The undead know no ladders

While not an actual requirement, parkour is extremely useful in zombie attacks.  Let me be forthright, you don’t need the parkour skills that you see on G4.  You should, however, be able to clear a chain link fence or skip a picnic table with minimal contact. 

Look at this picture.  Look at those stupid zombies.  That’s why you need parkour.  It’s a given that you’ll run into a sticky situation or two, and the ability to leap over shit pays off tenfold.  Have you ever seen the main star of a zombie movie that was fat?  I have not, and it’s because they can’t leap. 

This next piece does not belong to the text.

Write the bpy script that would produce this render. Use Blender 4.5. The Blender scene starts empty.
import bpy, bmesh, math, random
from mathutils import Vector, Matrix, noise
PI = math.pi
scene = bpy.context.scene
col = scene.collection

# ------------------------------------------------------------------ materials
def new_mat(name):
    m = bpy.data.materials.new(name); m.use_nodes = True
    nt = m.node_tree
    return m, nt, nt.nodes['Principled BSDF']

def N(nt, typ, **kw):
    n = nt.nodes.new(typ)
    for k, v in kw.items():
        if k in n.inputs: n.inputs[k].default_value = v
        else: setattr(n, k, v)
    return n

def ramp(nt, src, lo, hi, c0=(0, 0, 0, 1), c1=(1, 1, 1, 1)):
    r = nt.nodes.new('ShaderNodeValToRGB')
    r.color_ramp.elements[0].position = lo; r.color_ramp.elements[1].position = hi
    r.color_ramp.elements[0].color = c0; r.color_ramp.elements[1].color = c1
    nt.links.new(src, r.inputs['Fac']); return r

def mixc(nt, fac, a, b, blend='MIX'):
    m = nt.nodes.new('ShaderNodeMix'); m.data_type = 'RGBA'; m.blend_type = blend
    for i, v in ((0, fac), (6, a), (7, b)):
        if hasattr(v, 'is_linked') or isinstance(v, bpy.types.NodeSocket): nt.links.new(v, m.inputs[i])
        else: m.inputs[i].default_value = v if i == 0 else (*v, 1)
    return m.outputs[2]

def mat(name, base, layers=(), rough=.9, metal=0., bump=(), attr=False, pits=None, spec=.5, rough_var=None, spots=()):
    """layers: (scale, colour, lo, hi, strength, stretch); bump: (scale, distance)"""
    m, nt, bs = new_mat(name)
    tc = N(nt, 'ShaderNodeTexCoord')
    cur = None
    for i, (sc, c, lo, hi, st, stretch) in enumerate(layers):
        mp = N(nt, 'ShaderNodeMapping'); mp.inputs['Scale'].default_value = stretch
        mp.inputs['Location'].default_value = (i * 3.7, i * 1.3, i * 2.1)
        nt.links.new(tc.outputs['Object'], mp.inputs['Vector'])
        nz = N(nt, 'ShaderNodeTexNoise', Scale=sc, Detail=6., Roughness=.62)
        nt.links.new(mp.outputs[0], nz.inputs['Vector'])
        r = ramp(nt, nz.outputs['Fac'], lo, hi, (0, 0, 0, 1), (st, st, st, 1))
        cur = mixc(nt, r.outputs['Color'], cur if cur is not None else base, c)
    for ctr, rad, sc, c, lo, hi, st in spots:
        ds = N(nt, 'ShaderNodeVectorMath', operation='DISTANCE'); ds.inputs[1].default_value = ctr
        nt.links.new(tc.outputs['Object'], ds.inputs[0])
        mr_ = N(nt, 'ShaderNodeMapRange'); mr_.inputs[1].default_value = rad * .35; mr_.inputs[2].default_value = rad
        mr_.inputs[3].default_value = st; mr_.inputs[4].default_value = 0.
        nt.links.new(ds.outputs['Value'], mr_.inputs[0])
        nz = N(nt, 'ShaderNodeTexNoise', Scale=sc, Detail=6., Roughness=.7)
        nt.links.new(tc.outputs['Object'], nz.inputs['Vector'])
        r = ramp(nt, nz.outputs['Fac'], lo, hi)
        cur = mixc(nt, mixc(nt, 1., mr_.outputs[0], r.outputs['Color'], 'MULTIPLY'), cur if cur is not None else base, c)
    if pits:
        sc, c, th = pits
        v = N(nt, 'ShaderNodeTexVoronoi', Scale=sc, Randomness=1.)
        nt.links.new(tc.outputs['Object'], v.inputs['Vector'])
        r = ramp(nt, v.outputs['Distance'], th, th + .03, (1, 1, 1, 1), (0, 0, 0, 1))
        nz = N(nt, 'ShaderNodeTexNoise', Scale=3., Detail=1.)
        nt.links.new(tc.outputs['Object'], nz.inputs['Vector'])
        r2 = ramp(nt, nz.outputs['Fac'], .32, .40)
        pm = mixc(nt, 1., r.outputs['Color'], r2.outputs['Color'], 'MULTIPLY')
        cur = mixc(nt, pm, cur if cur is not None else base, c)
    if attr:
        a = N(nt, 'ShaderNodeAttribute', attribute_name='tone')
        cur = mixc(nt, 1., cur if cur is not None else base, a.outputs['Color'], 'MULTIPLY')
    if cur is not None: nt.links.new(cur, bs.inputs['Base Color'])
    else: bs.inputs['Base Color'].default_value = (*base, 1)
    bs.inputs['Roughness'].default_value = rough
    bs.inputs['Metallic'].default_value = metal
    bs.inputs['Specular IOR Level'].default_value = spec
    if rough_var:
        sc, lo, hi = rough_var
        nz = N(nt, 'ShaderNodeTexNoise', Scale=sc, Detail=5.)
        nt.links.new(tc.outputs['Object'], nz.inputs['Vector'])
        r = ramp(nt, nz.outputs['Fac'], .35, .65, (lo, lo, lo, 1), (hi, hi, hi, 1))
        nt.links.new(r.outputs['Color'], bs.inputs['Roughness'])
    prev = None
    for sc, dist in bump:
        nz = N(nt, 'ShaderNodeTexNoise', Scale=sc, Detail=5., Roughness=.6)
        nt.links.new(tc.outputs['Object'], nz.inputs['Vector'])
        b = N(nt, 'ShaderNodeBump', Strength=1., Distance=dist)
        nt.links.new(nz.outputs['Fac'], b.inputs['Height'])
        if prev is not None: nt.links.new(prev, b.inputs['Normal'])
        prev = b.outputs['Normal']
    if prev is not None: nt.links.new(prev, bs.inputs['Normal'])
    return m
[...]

Let’s clear the air a little bit by running a comparison so I can truly convey what I’m getting at here and cover some things zombies can’t do that you can (or at least have the ability to):

  • Run
  • Jump
  • Do pull-ups
  • Flip
  • Hit on chicks with goggles
  • Not eat brains 

Note that 4 out of the 6 relate to parkour-esque skills and the other two are just a benefit of not being dead.

#1 SHOTGUN

Ah yes….trusty ol’ Delila.  As we all know, there are ways to kill the different monsters that ail ya.  Dracula gets a stake in the heart, werewolf gets a silver bullet and zombies get shotguns.  However, you can’t just go around shotgunning zombies wherever you want as any COD player knows just from drunken Friday nights, no-no.  Zombies need a blast to the head preferably with buckshot although slugs are more than welcome.  Hell, you can shoot them with ding-dongs if you’d like.  As long as they’re out of Delila, you should be ok.

Here’s the theory; Zombies are pretty much dead, so shooting dead parts of them isn’t really going to work unless you re-animate them then kill them again, but fuck that.  If you shoot their face off, they can’t operate…they can’t see or smell or hear you, so even if you didn’t kill them they’d just stumble around with their arms out like a wasted ASU student drunkenly trying to find some tittes.  Shotgun 1, Zombie 0.

Take these tips and absorb them.  Zombies have already begun taking over, so its a matter of time…and don’t forget to get your girlfriend the respirator…I’m telling you,that’sa good investment regardless.